Aside from colors (although they made no pictures or paintings) and architecture, they were also obsessed with music. Although they didn’t really have speakers, rather it would reverberate through the walls or something; I never really understood where it came from, and I never saw any instruments (and no one ever sang) but there was a lot of music all over. And it was usually very gentle peaceful harmonic music, very atmospheric, nothing like heavy metal or pop music. (No drums or cymbals for that matter.) Maybe the brains of those bodies just hallucinated music all the time? Nobody ever danced to it.
They had only one kind of pet that I saw (I’m not sure how much of the world I actually got to see); those pets were almost like big dogs with horse-like hair running along their backs. And although they scratched and pet these animals, they didn’t really play with them much. Rather the animals were very smart and performed a lot of chores for the people, fetching things and stuff, but they jumped around a lot and loved attention, so much so that the people normally kept them out of the room if they needed to focus on something else.
Though there was not much crime (besides the occasional stealing), the biggest crime seemed to be laziness. I’m not exactly sure how the economy worked, but you were expected to work, at least if you were an adult. If you didn’t work, you were to be shamed. The shaming of others seemed to be the only punishment, but I guess it worked. Being lazy and not contributing something useful to society was very poorly looked upon.
Also, although I didn’t get a sense of much religion, there was a lot of emphasis put on controlling your own emotions, I guess like mindfulness. Adults and children alike were constantly reminded to separate themselves from their negative emotions; you didn’t necessarily have to stop feeling your negative emotions, but you were encouraged to not let them take you over. You were encouraged to be in charge of your emotions.
Overall, I got the sense that this world I was visiting was more spiritually evolved than ours, hence why earthers, such as myself, would visit there. They, on the other hand, would likely learn nothing from visiting earth, as we’re still in the “preschool” of the spiritual universe. They were perhaps more like in “middle school” or “high school”.
Near the end of my visit there, my fellow earthers and I were invited to a school whose teachers and students were the only ones that could somehow tell we were actually visitors from another realm. I’m not sure if education was compulsory there, but at the very least it seemed very stress free and “open”; although adults were in charge, children had a lot of freedom; you could get up and walk around at leisure. There didn’t seem to be much in the way of lecturing, rather “classes” (which did not seem to be organized around any one particular topic at once) were like open conversations, sometimes with children taking notes to answer questions or practice problems. I remember learning some math and translating it in my head to how we would express the same math in our world, and being somewhat confused by how they did it.

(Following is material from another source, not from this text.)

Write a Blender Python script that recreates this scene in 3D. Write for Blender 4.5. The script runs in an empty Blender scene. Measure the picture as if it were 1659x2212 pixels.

Anyway, somehow I could tell my time in that world was coming to an end just as a “test day” was upon us. They had some kind of weird paper at the school where they would hand out tests (which were somehow individualized for each student) and answers could be submitted through the paper. But the paper was still cheap enough that you could rip it up and throw it away. Still, you never needed to hand your paper in, you just needed to say that you were done and the teacher would somehow collect your answers. Maybe the pens kept track of how they moved or they took a picture from somewhere? I don’t know. But somehow the writing on the paper would disappear and the teacher would have your answers.
I kept failing my tests. Everything kept confusing me and the teachers would laugh and give me an easier one. Like there was no real pressure. And we were all allowed to talk and eat during the tests. It was very “open”, almost like a game, although the teachers were still careful to not let anyone cheat, although none of the students seemed to have any desire to anyway, I guess since there were no real punishments for doing poorly.
After I kept on failing different subjects, they finally just gave me one question: “What do you hope to remember the most about visiting this world?” Ironically, I forgot my answer, but it had something to do with emotional control, since they had put so much emphasis on it and it felt so peaceful there. I remember going back over in my head a bunch of things I wanted to remember, even though I forgot most of it. I wanted to remember how long I had been there (two weeks), I wanted to remember the dog-like pets because I thought they were so much fun, I wanted to remember the name of the place (so I could find my fellow dream travelers in this world, although I don’t know if they were even from the same earth time, if they conform to “earth real” at all) but I forgot it. Strangely enough, I remember knowing I would forget most of it because I somehow understood something about how the brain and consciousness works. It was like consciousness was at a higher frequency there, so I understood that very few thoughts and experiences there could be “translated” back to an earth brain. But the visit was still good for the “soul journey” or something.
And then I remember being a bit sad to leave because I had made friends there that I knew I would never see again (in this life anyway) and it was so beautiful and peaceful there, this world is such a cluttered mess by comparison, both visually (brands and marketing and writing everywhere!) and emotionally. At the same time, I was a bit homesick, and I wanted to see other humans again and even our pet cats for that matter. For a moment I was a bit worried about how the journey back would happen; it had been two weeks, surely a lot of earth time had passed, would I wake up in a coma? And how would it feel? Would it be uncomfortable?
Ultimately it felt like nothing. I was standing beside the teachers and students waving goodbye and then I opened my eyes and thought, “just a simple one-night dream, of course”. And “wow, that was extremely weird.”
I then rolled over and went back to sleep and had another “sequel” dream where I visited an old lady who knew who I was and specialized in helping dream travelers get back to earth. She told me that I didn’t really need her, that all my earth memories were fine (I’d already woken up after all), but I was welcome to stay and look around her place, which was filled with earth stuff. She did have one weird device that was shaped like a pinball machine, but when you look into it you see bits of your own memory reflected back at you, and I mostly just saw frogs and turtles. Otherwise she had a TV, a radio, a record player, electric lights, books, etc. A lot of earth stuff that had been missing from that other world. I didn’t spend long there, I just explored the place a bit and then woke up again.
So that was my ultra-weird dream. Definitely wanted to have a record of it.